SLA troops were able to push the Tamil Tigers into the no-fire zone set up for civilians.[200][201] The LTTE then built a 3-kilometre (2 mi) long bund in the no-fire zone, trapping over 30,000 civilians, but the SLA was able to destroy this.[202][203]
 
On 21 April, Sri Lankan troops launched an assault, targeting LTTE leader, Vellupillai Prabhakaran. At the same time, a mass Tamil exodus from the 'no-fire zone' was underway.[204][205] The next day, two senior LTTE members (LTTE media co-ordinator Velayuthan Thayanithi, alias Daya Master, and a top interpreter Kumar Pancharathnam, alias George)[206] surrendered to the advancing Sri Lankan army. This came as "a rude shock" and a major setback for the rebel leadership.[207] When asked why they had surrendered, both men stressed that rebels were shooting at the civilians and preventing them from escaping from the 'no-fire zone' to safety in government-controlled areas.

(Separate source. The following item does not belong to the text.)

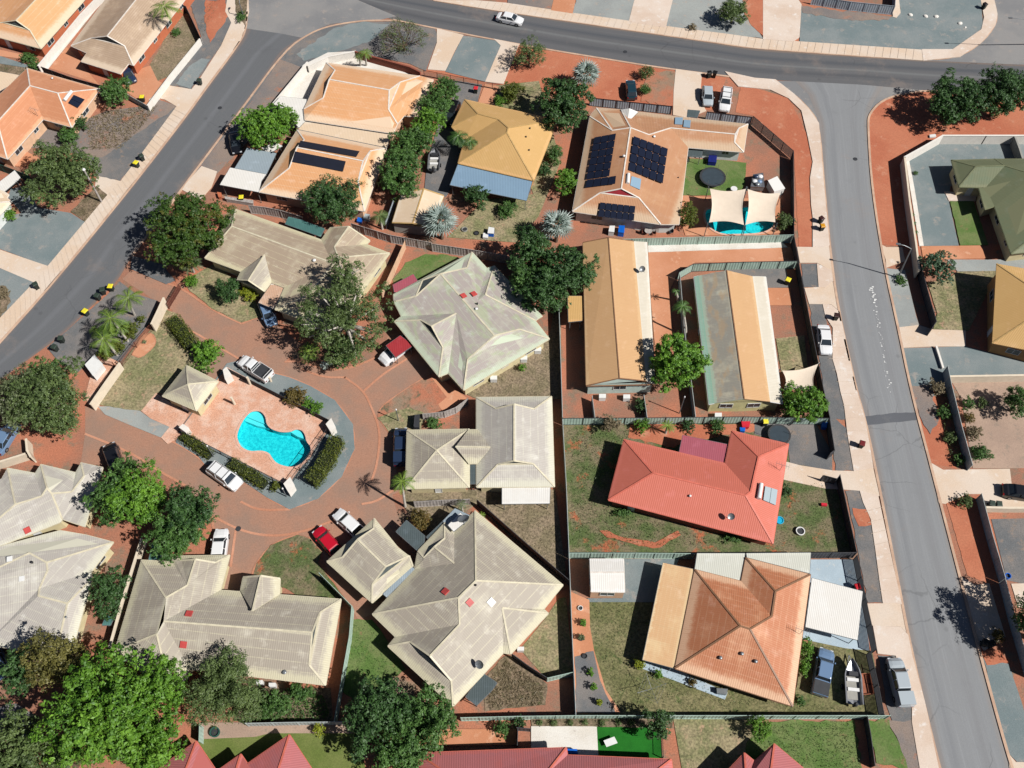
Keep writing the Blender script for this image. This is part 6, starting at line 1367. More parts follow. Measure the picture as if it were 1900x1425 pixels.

They also alleged that the LTTE were still abducting and conscripting children as young as 14 years old, and would fire at anyone who tried to resist.[208][209]
 
By 25 April, the area under the LTTE was reduced to 10 km2. While the Tamil exodus from the 'no-fire zone' continued, the UN estimated that around 6,500 civilians may have been killed and another 14,000 wounded between January 2009 and April 2009.[210][211] The BBC reported that the land recaptured by the army from the rebels was totally depopulated and utterly devastated.[212]

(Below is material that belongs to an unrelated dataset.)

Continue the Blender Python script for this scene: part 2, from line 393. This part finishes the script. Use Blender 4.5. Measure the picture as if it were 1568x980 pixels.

As fighting continued, a group of independent United Nations experts called on the Human Rights Council to urgently set up an international inquiry to address the "critical" situation in Sri Lanka amid fighting between the Army and Tamil rebels. According to the UN Office for the Coordination of Humanitarian Affairs (OCHA), over 196,000 people fled the conflict zone, a shrinking pocket of land on the north-east coastline, where clashes continued between government troops and the LTTE, while at least 50,000 people were still trapped there.[213] A UN spokesman in Colombo, Gordon Weiss, said more than 100 children died during the "large-scale killing of civilians" and described the situation in northern Sri Lanka as a "bloodbath".[214] UN Secretary-General Ban Ki-moon said he was appalled at the killing of hundreds of Sri Lankan civilians caught in the middle of hostilities between the army and separatist Tamil rebels over the weekend. He voiced deep concern over the continued use of heavy weapons in the conflict zone, but also stressed that the “reckless disrespect shown by the LTTE for the safety of civilians has led to thousands of people remaining trapped in the area”.[215]
 
On 16 May 2009, Sri Lankan troops broke through LTTE defences and captured the last section of coastline held by Tamil Tiger rebels. The army reported it was set to "clear" remaining rebel-held land within days.[216][217] Later the military claimed, allegedly citing intercepted LTTE communication, that rebels were preparing for a mass suicide after being effectively cut-off of escape routes.[218] Some rebels have been reported to be blowing themselves up.[219]

  End of the war

  16 May: Sri Lanka declares victory

Addressing the G11 summit in Jordan, President Mahinda Rajapaksa stated "my government, with the total commitment of our armed forces, has in an unprecedented humanitarian operation finally defeated the LTTE militarily".[14] Sri Lankan Commander of the Army Sarath Fonseka also declared victory over LTTE.[220] Sri Lankan troops raced to clear the last LTTE pockets of resistance. As the last LTTE strongpoints crumbled, Sri Lankan troops killed 70 rebels attempting to escape by boat.[221] The whereabouts of LTTE leader Vellupillai Prabhakaran and other major rebel leaders were not certain.